Romaine, who is majoring in family and consumer science, has been selected to give the student address during NDSU’s Commencement ceremonies Saturday, Dec. 19, at 10 a.m. in the Fargodome. The 30-year-old wife, mother, student and volunteer will represent her class with a talk titled “Things We Learn As We Look Back.”

“My message is that it is not going to be easy when we get out into the big, real world,” Romaine explained. “But we’ve gotten this far, and if we put our minds to it, we are going to do great things.”

Her presentation is expected to include references to the “I think I can” attitude of the “Little Engine That Could” and children’s toys – ideas she knows a lot about as the mother of a one-year-old daughter. “I’ll talk about blocks because our education from NDSU forms the building blocks for our future,” she said.

Romaine, a graduate of Frazee, Minn., High School, is an exemplary student who carries a 4.0 grade-point average. A member of the American Association of Family and Consumer Science, she served as vice president of NDSU’s chapter in 2008. She was a scholarship and grant recipient from the Philanthropic Education Organization, and she received eight scholarships through the College of Human Development and Education.

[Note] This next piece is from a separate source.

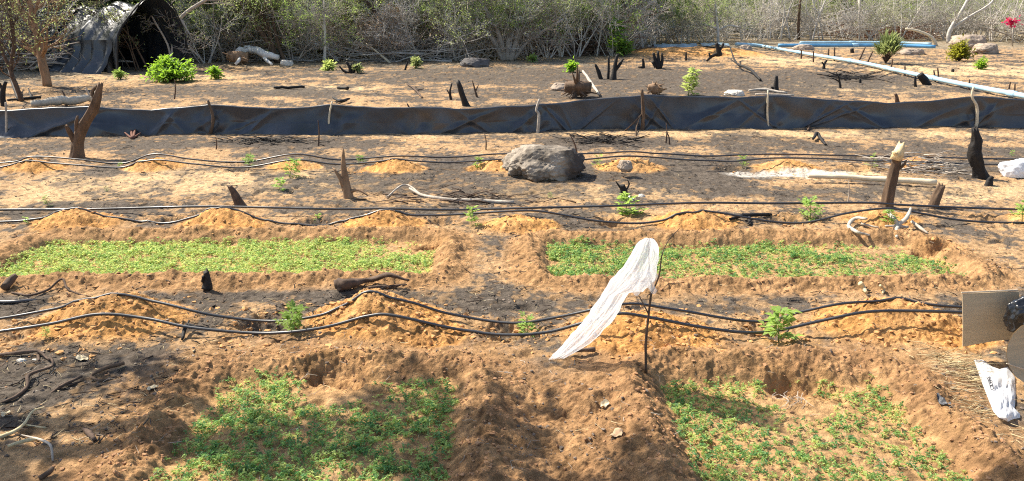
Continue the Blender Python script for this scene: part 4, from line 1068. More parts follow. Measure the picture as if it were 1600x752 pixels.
# near flap with a rounded, bent corner
mb = MB()
outl = [(1665, 515), (1612, 505), (1596, 510), (1583, 522), (1575, 538), (1573, 556), (1577, 573), (1586, 588), (1600, 598), (1665, 612)]
def nf(u, v):
    k = v * 9; i = min(int(k), 8); f = k - i
    l = np.array(outl[i]) * (1 - f) + np.array(outl[i + 1]) * f
    c = np.array((1664, 560)); p = c + (l - c) * u
    return PA(p[0], p[1], DN - .02 - .05 * u * u + .01 * math.sin(v * 5))
b0 = len(mb.v); mb.grid(nf, 14, 36); mb.grid(lambda u, v: Vector(nf(u, v)) + Vector((0, .005, 0)), 14, 36)
fl2 = sub(mb, 'flap', card_m, box, 'rounded near flap bent towards the camera', True)
mb = MB(); mb.tube([Vector(PA(1573, 568, DN - .075)), Vector(PA(1600, 577, DN - .078)), Vector(PA(1660, 580, DN - .07))], .0035, 6)
sub(mb, 'crease', card_edge, fl2)
# black bag stuffed in the box mouth
bm = bmesh.new(); bmesh.ops.create_icosphere(bm, subdivisions=5, radius=1)
for v in bm.verts:
    q = v.co.normalized(); r = 1 + .22 * mn.noise(q * 1.8) + .12 * mn.noise(q * 4.5) + .05 * abs(mn.noise(q * 9))
    v.co = Vector((q.x * .13 * r, q.y * .07 * r, q.z * .125 * r))
me = bpy.data.meshes.new('black_bag'); bm.to_mesh(me); bm.free(); me.polygons.foreach_set('use_smooth', [True] * len(me.polygons)); me.materials.append(blackbag_m)
o = bpy.data.objects.new('black_bag', me); COL.objects.link(o); o.location = Vector(PA(1612, 492, DB - .13))
tag(o, 'crumpled black plastic bag sticking out of the cardboard box', 'bag')

# white sack with printed letters
def build_sack():
    pl = [(1522, 563), (1536, 562), (1550, 573), (1562, 577), (1574, 573), (1586, 590), (1587, 615), (1586, 634), (1583, 644), (1594, 647), (1594, 653), (1583, 655), (1575, 659), (1560, 652), (1552, 643), (1543, 620), (1532, 592)]
    c = np.array((1565, 617.0)); N_ = len(pl); base = Vector(place(1565, 625))
    def out(a):
        k = a * N_; i = int(k) % N_; f = k - int(k)
        return np.array(pl[i]) * (1 - f) + np.array(pl[(i + 1) % N_]) * f
    def gpt(a_, b_):
        t_ = (a_ - 1520) / 76; w_ = (b_ - 560) / 100
        return (0, 0, z00 * (1 - t_) * (1 - w_) + z10 * t_ * (1 - w_) + z01 * (1 - t_) * w_ + z11 * t_ * w_)
    z00, z10, z01, z11 = [place(a_, b_)[2] for a_, b_ in ((1520, 560), (1596, 560), (1520, 660), (1596, 660))]
    def pos(u, v, hh=1):
        p = c + (out(u) - c) * v
        g = gpt(p[0], p[1])
        h = .006 + .045 * (1 - v ** 3) * (.45 + .55 * mn.noise(Vector((p[0] * .05, p[1] * .05, 2))) + .3) * hh
        h += .012 * mn.noise(Vector((p[0] * .16, p[1] * .07, 5))) * (1 - v ** 6) + .006 * mn.noise(Vector((p[0] * .4, p[1] * .2, 9)))
        q = Vector(P(p[0], p[1], g[2] + h)); return q
    mb = MB(); mb.grid(lambda u, v: pos(u % 1.0 if u < 1 else 0.0, v), 96, 22, True)
    o = thing_mesh('white_sack', mb, white_m, base, 'crumpled white woven sack with black printed letters lying below the cardboard box', 'sack')
    cu = bpy.data.curves.new('lettering', 'FONT'); cu.body = 'CIERRE'; cu.size = .040; cu.space_character = .95; cu.extrude = 0
    cu.offset = .0006
    t = bpy.data.objects.new('tmp', cu); COL.objects.link(t)
    bpy.context.view_layer.update()
    me = bpy.data.meshes.new_from_object(t.evaluated_get(bpy.context.evaluated_depsgraph_get())); bpy.data.objects.remove(t)
    # subdivide a little and lay the letters on the sack, reading upwards
    a = np.array((1553.0, 609.0)); b = np.array((1545.5, 588.0)); ax = (b - a)
    xs = [v.co.x for v in me.vertices]; ys = [v.co.y for v in me.vertices]; w = max(xs) - min(xs); hm = max(ys)
    from mathutils.bvhtree import BVHTree
    bv = BVHTree.FromPolygons([Vector(v.co) + o.location for v in o.data.vertices], [tuple(p.vertices) for p in o.data.polygons])
    for v in me.vertices:
        p = a + ax * ((v.co.x - min(xs)) / w) + np.array((-5.5, 1.6)) * (v.co.y / hm)
        d = Vector(ray(p[0], p[1])).normalized()
        h = bv.ray_cast(Vector((0, 0, H)), d)
        q = h[0] if h[0] else Vector(P(p[0], p[1], base.z + .05))
        v.co = q + Vector((0, -.003, .005)) - o.location
    me.materials.clear(); me.materials.append(ink_m)
    lt = bpy.data.objects.new('lettering', me); COL.objects.link(lt); lt.parent = o; lt['label'] = 'black printed word'
build_sack()
# white sack at the right edge on the far row
def lump_sack(name, label, px, py, w, h, m, seed):
    b = top(px, py); s = scl(b.y)
    bm = bmesh.new(); bmesh.ops.create_icosphere(bm, subdivisions=5, radius=1)
    for v in bm.verts:
        q = v.co.normalized(); r = 1 + .25 * mn.noise(q * 1.3 + Vector((seed, 0, 0))) + .08 * mn.noise(q * 4 + Vector((seed, 0, 0))) + .03 * mn.noise(q * 10)
        v.co = Vector((q.x * w / s / 2 * r, q.y * w / s * .3 * r, max(q.z * r, -.5) * h / s / 1.5 + h / s * .33))
    me = bpy.data.meshes.new(name); bm.to_mesh(me); bm.free(); me.polygons.foreach_set('use_smooth', [True] * len(me.polygons)); me.materials.append(m)
    o = bpy.data.objects.new(name, me); COL.objects.link(o); o.location = b
    return tag(o, label, 'sack')
lump_sack('white_sack', 'plump white sack lying at the right edge beside the black post', 1592, 275, 62, 27, white_m, 3)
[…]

In addition, she is a graduate gemologist at Wimmer’s Diamonds in West Acres Regional Shopping Center, serves as a volunteer youth group leader at her church and is student teaching this semester. Her student teaching experience has been with teacher Julie Hawley at Fargo North High School and teacher Dyann Fladland at Fargo’s Discovery Middle School.

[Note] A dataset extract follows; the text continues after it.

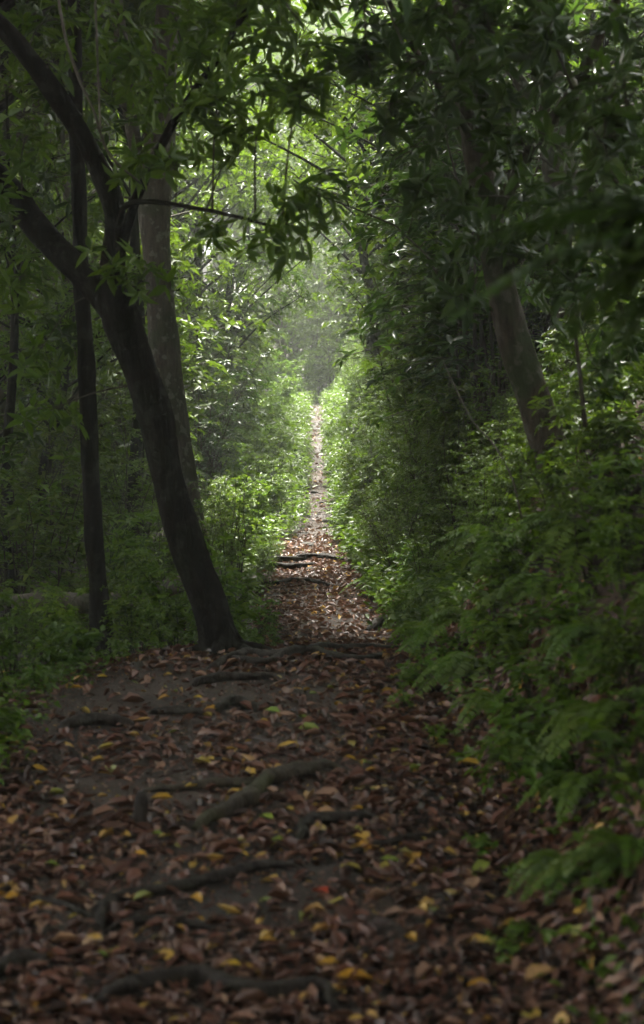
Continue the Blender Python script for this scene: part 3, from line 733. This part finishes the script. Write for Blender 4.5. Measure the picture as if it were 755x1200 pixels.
def ground_cover():
    rs = np.random.RandomState(61); mb = MB()
    def pts(n, y0, y1, f):
        y = rs.uniform(y0, y1, n); x = f(y, rs.uniform(size=n)); return np.stack([x, y, H(x, y)], -1)
    for n, y0, y1, f, L, hgt in [(1900, 3.4, 13, lambda y, t: xr(y) + .1 + 1.5 * t ** .8, .055, .10), (4500, 10.5, 24, lambda y, t: xr(y) + .02 + 1.9 * t, .085, .34), (4200, 20, 44, lambda y, t: xr(y) + .0 + 1.1 * t ** 1.2, .085, .42),
                            (4200, 19, 44, lambda y, t: xl(y) - .0 - 1.6 * t ** 1.2, .085, .42), (2300, 12, 20, lambda y, t: xl(y) - .05 - 2.5 * t, .06, .16), (500, 6.5, 9.3, lambda y, t: xl(y) - .05 - 1.2 * t, .05, .1)]:
        p = pts(n, y0, y1, f); k = 5
        c = p[:, None] + np.stack([rs.normal(size=(n, k)) * L * 1.1, rs.normal(size=(n, k)) * L * 1.1, rs.uniform(.2, 1, (n, k)) * hgt], -1)
        c = c.reshape(-1, 3); d = rand_dir(rs, n * k); d[:, 2] = rs.uniform(-.3, .5, n * k)
        nm = np.array([-.2, -.2, 1.]) + rs.normal(size=(n * k, 3)) * .4
        s = rs.uniform(.6, 1.3, n * k); add_leaves(mb, c, d, nm, L * s, L * .5 * s, .2, rs)
    tag(mb.build('ground_cover', M['leaf_bright']), kind='stuff')
ground_cover()

# ------------------------------------------------------------------ hero trees
def pxpath(pts):
    """(px, py, distance, radius px) -> points, radii"""
    return np.array([at(a, b, d) for a, b, d, r in pts]), np.array([r / F * d for a, b, d, r in pts])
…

“I’ve worked retail for 14 years, so it’s been interesting and challenging to come back to college. I feel I bring a different perspective on real life and how the world can be,” Romaine said. “This is exciting and quite an honor. It’s fun to be an older than average student and be chosen to represent the school, because I think of the college as mostly 18- to 22-year-olds.”

In a letter of nomination, Patty Corwin of NDSU’s sociology department described Romaine as a “good role model, motivator and a wonderful example of a slightly older-than-average student who has excelled in school while balancing her life between classes, family, job and volunteer obligations.”

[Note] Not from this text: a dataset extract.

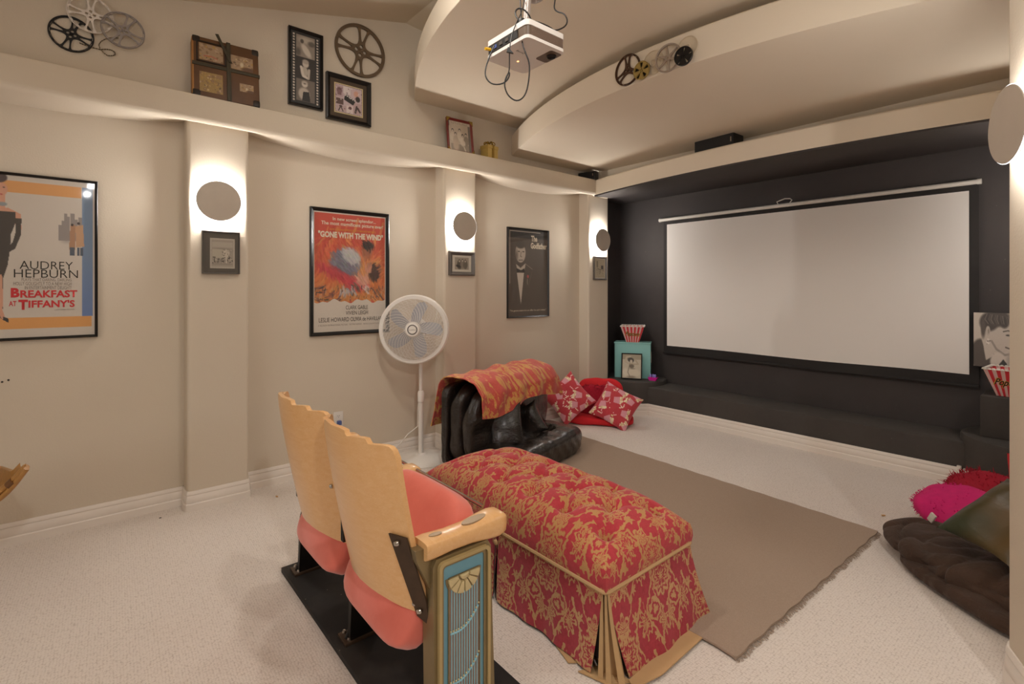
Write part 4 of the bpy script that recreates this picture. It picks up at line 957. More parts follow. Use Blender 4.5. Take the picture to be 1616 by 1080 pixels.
B().tube([FM @ Vector((0, 0.10, -0.06)), Vector((FX, FY, 0.97)), Vector((FX, FY, 0.92))], 0.022, 12).build('tilt_neck', 'white_plastic', fn_, world=True)
RF = 0.262
gr = B().lathe([(RF-0.030, 0.028), (RF-0.006, 0.030), (RF+0.003, 0.020), (RF+0.004, -0.030), (RF-0.004, -0.040), (RF-0.012, -0.030), (RF-0.012, 0.010), (RF-0.030, 0.020)], 64, FM @ RX, close=True).build('grille_rim', 'white_plastic', fn_, 0.5, world=True)
def dome(r): return 0.030+0.042*(1-(r/RF)**2)
b = B()
for k in range(23):
    r = 0.062+k*0.0077; b.tube([FM @ Vector((r*math.cos(2*PI*i/56), -dome(r), r*math.sin(2*PI*i/56))) for i in range(56)], 0.0011, 4, closed=True)
for k in range(36):
    pts = []
    for i in range(13):
        r = 0.055+(RF-0.025-0.055)*i/12; a = 2*PI*k/36+0.9*(i/12)**1.3; pts.append(FM @ Vector((r*math.cos(a), -dome(r)-0.001, r*math.sin(a))))
    b.tube(pts, 0.0015, 4)
tag(b.build('front_grille', 'white_plastic', fn_, 0.9, world=True), kind='stuff')
b = B()
for k in range(10):
    r = 0.09+k*0.017; b.tube([FM @ Vector((r*math.cos(2*PI*i/48), 0.035+0.06*(1-(r/RF)**2), r*math.sin(2*PI*i/48))) for i in range(48)], 0.0011, 4, closed=True)
for k in range(40):
    a = 2*PI*k/40; b.tube([FM @ Vector((r*math.cos(a), 0.035+0.06*(1-(r/RF)**2), r*math.sin(a))) for r in (0.07, 0.13, 0.19, RF-0.008)], 0.0012, 4)
tag(b.build('rear_grille', 'white_plastic', fn_, 0.9, world=True), kind='stuff')
B().lathe([(0.0, 0.082), (0.040, 0.082), (0.052, 0.078), (0.060, 0.066), (0.060, 0.055), (0, 0.055)], 40, FM @ RX).build('centre_cap', 'white_plastic', fn_, 0.6, world=True)
B().lathe([(0.030, 0.0826), (0.034, 0.0840), (0.038, 0.0826)], 40, FM @ RX).build('cap_ring', 'grey_frame', fn_, 0.6, world=True)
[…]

Mari Borr, assistant professor in the School of Education, praised Romaine’s intelligence, maturity and composure. “In class, she was a prepared and active participant,” Borr wrote in a nomination letter. “Her cooperating teachers have had nothing but glowing remarks about her student teaching performance.”

Romaine plans a career as a secondary teacher, with a goal to find a teaching job within 60 miles of Fargo-Moorhead. In five years, she plans to pursue a master’s degree.

“I want to continue to learn; that is so important,” she said. “I just love to learn.”

Romaine, her husband, Aaron, and daughter, Nyah, live in Fargo.